Provided data:
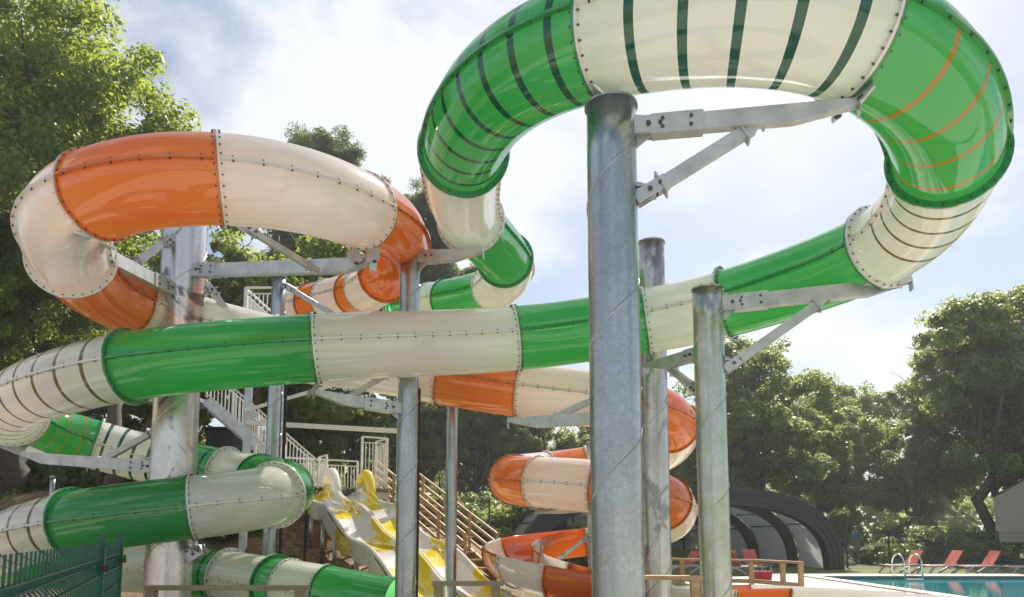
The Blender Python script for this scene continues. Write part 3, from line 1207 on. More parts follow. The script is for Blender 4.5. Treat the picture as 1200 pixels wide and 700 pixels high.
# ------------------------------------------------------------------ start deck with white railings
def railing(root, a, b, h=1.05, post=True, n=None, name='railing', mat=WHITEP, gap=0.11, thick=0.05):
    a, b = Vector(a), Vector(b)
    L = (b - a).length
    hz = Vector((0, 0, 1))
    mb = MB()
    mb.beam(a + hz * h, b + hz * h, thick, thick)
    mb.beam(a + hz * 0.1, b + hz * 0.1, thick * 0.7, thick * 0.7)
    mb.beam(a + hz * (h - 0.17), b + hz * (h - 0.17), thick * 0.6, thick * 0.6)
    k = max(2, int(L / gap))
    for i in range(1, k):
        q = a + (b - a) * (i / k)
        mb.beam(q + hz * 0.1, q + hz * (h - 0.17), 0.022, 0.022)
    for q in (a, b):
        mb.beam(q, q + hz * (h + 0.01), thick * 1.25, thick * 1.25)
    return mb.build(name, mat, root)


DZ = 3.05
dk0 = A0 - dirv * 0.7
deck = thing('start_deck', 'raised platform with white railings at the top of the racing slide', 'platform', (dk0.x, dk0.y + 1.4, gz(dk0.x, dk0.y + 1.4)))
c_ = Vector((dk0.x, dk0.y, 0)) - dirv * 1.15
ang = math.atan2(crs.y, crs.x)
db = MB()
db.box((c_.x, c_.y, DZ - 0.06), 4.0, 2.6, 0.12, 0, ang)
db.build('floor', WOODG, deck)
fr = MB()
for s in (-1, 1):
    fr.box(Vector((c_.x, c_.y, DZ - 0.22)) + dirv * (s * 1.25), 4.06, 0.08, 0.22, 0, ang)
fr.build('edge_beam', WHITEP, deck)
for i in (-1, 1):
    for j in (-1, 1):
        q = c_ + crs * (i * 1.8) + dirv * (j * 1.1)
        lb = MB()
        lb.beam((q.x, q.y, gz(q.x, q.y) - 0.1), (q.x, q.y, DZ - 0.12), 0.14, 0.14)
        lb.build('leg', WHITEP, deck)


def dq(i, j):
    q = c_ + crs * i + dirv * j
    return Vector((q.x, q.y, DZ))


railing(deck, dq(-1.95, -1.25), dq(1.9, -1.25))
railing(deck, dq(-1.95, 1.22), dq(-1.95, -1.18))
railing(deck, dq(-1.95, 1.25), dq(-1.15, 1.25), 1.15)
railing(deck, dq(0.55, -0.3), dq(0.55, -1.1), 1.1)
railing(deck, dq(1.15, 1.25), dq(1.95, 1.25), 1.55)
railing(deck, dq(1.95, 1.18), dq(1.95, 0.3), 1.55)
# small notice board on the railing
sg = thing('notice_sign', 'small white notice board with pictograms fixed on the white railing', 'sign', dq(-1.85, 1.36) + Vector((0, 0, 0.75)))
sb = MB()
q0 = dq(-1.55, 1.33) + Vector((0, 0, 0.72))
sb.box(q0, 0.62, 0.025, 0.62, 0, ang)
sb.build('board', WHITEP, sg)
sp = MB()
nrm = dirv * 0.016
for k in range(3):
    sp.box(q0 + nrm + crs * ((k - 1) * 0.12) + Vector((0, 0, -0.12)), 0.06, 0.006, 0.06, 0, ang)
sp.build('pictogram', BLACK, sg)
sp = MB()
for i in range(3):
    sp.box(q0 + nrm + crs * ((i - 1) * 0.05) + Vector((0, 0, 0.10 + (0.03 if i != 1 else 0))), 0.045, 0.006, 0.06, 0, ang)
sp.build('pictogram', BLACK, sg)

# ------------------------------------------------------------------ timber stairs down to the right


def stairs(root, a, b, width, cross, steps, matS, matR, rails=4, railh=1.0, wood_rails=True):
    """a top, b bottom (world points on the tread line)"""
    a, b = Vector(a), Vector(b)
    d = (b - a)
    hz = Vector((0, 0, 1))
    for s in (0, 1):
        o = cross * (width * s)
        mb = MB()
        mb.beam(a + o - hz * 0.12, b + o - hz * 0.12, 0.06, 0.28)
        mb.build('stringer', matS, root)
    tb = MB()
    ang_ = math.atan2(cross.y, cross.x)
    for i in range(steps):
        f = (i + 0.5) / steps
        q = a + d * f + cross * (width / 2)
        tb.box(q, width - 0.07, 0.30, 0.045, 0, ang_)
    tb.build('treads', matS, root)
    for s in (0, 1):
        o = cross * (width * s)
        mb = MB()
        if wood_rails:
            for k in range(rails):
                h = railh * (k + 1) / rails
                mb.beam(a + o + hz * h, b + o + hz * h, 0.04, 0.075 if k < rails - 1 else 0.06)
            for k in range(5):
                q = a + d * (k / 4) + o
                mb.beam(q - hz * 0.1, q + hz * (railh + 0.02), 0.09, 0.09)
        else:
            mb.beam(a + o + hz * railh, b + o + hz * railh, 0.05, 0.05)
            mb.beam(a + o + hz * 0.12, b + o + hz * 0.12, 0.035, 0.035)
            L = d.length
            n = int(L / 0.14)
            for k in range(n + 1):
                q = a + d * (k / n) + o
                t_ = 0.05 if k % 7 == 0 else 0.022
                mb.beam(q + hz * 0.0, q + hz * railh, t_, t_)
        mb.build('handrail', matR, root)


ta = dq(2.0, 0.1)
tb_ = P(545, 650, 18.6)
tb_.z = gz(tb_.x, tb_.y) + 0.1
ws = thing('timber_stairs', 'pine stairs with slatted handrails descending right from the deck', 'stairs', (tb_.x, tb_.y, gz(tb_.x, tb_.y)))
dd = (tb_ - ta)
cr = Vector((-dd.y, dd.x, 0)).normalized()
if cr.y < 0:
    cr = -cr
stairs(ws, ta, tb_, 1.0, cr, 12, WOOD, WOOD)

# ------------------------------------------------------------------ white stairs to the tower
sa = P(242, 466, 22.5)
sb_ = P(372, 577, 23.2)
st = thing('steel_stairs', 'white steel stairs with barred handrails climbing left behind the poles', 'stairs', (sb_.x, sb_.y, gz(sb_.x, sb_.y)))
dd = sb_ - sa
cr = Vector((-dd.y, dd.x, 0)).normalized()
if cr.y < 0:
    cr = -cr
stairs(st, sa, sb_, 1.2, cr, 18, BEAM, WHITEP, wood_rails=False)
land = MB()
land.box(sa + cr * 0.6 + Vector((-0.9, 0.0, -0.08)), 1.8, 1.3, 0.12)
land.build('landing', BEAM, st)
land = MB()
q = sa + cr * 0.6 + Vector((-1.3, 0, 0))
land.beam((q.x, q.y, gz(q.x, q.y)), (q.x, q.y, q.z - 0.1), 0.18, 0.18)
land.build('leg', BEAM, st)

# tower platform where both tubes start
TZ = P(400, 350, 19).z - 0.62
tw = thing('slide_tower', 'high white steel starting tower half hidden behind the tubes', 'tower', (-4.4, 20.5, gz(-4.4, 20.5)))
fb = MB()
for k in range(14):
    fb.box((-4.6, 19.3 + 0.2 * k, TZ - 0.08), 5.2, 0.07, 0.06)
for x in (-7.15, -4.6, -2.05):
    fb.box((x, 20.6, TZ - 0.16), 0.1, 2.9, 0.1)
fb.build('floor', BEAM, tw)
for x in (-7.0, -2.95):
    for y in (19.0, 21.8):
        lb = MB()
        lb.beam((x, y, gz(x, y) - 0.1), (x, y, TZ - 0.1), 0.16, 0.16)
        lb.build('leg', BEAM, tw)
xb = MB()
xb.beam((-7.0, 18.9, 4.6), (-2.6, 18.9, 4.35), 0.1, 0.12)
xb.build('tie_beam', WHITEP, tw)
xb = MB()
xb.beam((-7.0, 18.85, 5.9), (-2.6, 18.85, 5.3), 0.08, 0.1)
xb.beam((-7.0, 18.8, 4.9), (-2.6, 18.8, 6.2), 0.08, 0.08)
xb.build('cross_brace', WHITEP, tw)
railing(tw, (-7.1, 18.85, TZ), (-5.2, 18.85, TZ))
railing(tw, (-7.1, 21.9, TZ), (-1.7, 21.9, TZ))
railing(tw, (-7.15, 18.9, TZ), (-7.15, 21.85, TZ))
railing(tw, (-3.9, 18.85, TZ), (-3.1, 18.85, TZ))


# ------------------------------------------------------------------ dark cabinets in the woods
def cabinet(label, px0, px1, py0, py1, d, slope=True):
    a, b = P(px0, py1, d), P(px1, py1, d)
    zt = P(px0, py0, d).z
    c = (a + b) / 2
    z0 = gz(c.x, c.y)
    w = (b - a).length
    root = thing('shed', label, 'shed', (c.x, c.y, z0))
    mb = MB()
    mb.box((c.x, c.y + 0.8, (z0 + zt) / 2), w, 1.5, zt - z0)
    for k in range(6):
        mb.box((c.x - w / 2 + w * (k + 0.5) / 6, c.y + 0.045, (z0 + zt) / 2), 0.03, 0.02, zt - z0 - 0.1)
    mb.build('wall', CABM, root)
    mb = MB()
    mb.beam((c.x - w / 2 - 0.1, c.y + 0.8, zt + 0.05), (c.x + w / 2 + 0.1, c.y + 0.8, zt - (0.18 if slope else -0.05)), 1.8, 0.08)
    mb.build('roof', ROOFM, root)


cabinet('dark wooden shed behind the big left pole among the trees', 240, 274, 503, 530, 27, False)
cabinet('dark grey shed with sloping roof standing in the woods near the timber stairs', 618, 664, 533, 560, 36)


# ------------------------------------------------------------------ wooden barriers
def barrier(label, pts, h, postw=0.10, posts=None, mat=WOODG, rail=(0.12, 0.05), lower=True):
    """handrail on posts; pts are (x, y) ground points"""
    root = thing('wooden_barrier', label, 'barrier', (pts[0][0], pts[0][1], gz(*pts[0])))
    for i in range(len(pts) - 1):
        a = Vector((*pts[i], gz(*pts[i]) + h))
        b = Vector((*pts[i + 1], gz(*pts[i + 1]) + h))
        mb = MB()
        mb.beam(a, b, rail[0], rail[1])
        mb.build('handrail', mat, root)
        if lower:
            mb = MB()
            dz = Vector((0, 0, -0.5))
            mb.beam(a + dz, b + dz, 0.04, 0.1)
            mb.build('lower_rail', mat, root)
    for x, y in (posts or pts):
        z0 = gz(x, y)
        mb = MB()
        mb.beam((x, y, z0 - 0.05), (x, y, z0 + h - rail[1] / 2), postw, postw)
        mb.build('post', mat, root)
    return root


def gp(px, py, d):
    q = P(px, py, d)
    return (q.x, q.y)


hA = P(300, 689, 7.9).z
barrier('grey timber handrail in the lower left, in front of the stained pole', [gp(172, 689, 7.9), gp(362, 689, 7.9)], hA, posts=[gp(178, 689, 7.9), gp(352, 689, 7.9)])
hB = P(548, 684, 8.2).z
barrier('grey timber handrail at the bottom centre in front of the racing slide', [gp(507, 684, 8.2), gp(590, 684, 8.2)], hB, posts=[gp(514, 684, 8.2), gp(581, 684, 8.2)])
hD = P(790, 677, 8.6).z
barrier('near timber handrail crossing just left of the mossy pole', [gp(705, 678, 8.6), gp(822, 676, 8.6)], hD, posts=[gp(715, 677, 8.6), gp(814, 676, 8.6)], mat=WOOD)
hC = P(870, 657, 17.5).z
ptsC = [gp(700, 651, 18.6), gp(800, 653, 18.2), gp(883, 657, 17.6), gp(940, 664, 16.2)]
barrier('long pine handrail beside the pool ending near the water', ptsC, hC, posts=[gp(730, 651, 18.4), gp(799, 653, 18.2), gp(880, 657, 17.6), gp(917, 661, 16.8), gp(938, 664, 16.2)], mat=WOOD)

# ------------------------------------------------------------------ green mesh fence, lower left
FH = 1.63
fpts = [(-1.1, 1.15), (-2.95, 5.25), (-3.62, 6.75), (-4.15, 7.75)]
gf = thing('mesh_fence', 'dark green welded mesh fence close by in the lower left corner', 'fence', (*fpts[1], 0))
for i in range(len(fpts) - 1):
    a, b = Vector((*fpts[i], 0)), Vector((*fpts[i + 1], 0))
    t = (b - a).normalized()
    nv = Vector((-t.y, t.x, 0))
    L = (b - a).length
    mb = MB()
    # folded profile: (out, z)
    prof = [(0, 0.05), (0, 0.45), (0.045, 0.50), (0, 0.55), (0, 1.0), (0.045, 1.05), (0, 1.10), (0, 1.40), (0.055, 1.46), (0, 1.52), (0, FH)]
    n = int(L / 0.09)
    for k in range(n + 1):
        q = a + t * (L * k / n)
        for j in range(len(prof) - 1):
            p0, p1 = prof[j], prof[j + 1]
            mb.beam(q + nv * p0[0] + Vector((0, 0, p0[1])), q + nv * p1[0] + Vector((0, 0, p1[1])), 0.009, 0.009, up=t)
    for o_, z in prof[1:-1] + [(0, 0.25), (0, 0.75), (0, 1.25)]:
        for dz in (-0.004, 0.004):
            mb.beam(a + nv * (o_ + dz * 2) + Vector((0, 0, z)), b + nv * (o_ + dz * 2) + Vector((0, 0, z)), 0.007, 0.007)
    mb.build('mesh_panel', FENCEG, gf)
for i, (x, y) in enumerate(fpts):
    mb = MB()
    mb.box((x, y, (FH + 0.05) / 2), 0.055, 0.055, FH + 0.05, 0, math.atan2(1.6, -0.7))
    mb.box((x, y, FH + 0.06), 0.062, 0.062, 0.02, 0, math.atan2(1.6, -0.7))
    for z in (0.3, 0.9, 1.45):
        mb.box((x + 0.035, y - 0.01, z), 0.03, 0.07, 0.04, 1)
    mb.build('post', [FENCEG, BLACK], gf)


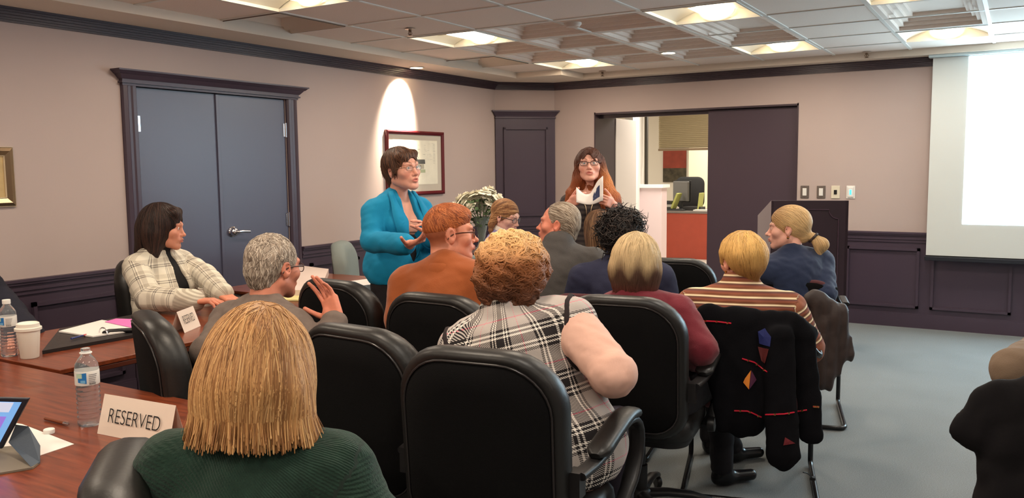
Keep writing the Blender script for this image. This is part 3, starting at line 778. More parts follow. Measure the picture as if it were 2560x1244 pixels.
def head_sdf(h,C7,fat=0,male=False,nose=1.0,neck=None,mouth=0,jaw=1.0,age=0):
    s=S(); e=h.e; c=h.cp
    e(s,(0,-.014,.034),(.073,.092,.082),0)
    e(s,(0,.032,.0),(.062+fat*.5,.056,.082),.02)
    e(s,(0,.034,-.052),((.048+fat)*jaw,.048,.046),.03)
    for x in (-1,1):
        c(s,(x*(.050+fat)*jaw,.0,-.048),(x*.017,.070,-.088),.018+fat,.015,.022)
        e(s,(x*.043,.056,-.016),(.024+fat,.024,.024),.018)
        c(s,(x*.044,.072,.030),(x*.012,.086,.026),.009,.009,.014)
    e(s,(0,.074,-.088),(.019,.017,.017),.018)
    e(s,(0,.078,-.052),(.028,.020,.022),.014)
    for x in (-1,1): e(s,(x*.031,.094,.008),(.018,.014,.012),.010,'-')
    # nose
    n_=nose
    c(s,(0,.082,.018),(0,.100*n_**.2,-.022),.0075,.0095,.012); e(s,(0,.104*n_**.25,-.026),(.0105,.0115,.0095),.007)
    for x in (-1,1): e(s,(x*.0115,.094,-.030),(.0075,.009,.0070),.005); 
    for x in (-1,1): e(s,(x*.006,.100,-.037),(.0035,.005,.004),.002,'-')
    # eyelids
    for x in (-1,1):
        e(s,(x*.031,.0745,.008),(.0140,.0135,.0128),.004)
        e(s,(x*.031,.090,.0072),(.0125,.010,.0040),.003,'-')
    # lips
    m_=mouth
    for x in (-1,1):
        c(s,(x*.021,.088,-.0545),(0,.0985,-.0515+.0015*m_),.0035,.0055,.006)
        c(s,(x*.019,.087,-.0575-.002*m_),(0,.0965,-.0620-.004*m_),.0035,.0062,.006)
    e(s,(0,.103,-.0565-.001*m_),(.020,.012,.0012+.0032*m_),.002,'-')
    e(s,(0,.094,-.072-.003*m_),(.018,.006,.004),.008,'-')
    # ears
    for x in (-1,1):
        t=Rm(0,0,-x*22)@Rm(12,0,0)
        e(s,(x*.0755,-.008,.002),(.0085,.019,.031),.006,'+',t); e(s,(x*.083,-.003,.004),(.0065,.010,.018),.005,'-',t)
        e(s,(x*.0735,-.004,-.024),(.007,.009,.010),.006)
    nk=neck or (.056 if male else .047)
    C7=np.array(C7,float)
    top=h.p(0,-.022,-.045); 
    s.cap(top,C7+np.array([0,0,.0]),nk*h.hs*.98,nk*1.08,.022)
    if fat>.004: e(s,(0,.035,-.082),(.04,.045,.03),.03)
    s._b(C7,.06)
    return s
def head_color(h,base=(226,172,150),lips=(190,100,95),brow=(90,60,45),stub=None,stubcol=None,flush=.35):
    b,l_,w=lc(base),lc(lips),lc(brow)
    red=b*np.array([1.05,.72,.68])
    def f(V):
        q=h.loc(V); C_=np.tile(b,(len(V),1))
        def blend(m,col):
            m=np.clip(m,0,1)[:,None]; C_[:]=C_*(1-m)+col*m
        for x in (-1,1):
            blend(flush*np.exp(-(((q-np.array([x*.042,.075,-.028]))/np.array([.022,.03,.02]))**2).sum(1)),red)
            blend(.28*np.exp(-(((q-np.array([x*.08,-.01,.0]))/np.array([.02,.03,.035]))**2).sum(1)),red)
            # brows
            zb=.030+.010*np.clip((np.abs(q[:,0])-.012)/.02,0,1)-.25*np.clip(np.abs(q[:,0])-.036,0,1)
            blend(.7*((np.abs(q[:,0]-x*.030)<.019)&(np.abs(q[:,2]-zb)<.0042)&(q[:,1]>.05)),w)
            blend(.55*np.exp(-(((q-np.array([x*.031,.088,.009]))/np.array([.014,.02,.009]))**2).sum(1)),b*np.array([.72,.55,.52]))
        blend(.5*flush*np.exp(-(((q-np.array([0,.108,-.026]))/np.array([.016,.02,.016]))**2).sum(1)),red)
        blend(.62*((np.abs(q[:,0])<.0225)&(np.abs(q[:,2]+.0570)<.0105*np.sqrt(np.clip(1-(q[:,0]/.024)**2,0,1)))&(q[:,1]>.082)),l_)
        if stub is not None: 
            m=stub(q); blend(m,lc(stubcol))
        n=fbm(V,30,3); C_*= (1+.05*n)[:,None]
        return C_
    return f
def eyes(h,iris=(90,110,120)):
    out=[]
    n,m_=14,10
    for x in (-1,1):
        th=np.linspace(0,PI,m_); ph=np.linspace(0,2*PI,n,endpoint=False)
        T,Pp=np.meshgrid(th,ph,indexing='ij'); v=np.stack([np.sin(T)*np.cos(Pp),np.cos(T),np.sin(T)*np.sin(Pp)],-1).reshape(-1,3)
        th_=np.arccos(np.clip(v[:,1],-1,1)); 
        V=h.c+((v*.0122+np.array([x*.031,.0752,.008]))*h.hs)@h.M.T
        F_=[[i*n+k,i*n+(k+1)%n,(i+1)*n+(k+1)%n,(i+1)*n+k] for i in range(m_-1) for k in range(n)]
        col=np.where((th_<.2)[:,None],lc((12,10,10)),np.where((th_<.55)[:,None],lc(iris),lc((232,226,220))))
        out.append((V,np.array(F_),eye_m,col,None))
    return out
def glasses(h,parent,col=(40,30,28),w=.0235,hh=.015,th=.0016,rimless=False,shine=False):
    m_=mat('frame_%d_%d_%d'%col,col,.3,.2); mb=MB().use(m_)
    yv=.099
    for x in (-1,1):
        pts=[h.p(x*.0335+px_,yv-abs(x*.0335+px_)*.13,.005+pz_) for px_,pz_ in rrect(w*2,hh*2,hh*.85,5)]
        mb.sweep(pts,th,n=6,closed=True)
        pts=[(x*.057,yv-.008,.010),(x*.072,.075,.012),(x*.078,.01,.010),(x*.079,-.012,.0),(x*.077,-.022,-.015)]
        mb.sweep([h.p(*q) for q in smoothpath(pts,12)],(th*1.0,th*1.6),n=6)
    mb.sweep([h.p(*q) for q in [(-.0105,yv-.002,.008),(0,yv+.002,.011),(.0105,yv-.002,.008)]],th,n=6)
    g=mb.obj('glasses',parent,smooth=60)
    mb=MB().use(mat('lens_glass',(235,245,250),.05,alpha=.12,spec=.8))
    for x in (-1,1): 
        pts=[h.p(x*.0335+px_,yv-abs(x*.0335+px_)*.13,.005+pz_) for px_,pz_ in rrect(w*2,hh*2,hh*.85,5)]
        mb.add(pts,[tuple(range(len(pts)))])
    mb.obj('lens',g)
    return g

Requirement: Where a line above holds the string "starting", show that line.

The result:
tw = thing('slide_tower', 'high white steel starting tower half hidden behind the tubes', 'tower', (-4.4, 20.5, gz(-4.4, 20.5)))
Keep writing the Blender script for this image. This is part 3, starting at line 778. More parts follow. Measure the picture as if it were 2560x1244 pixels.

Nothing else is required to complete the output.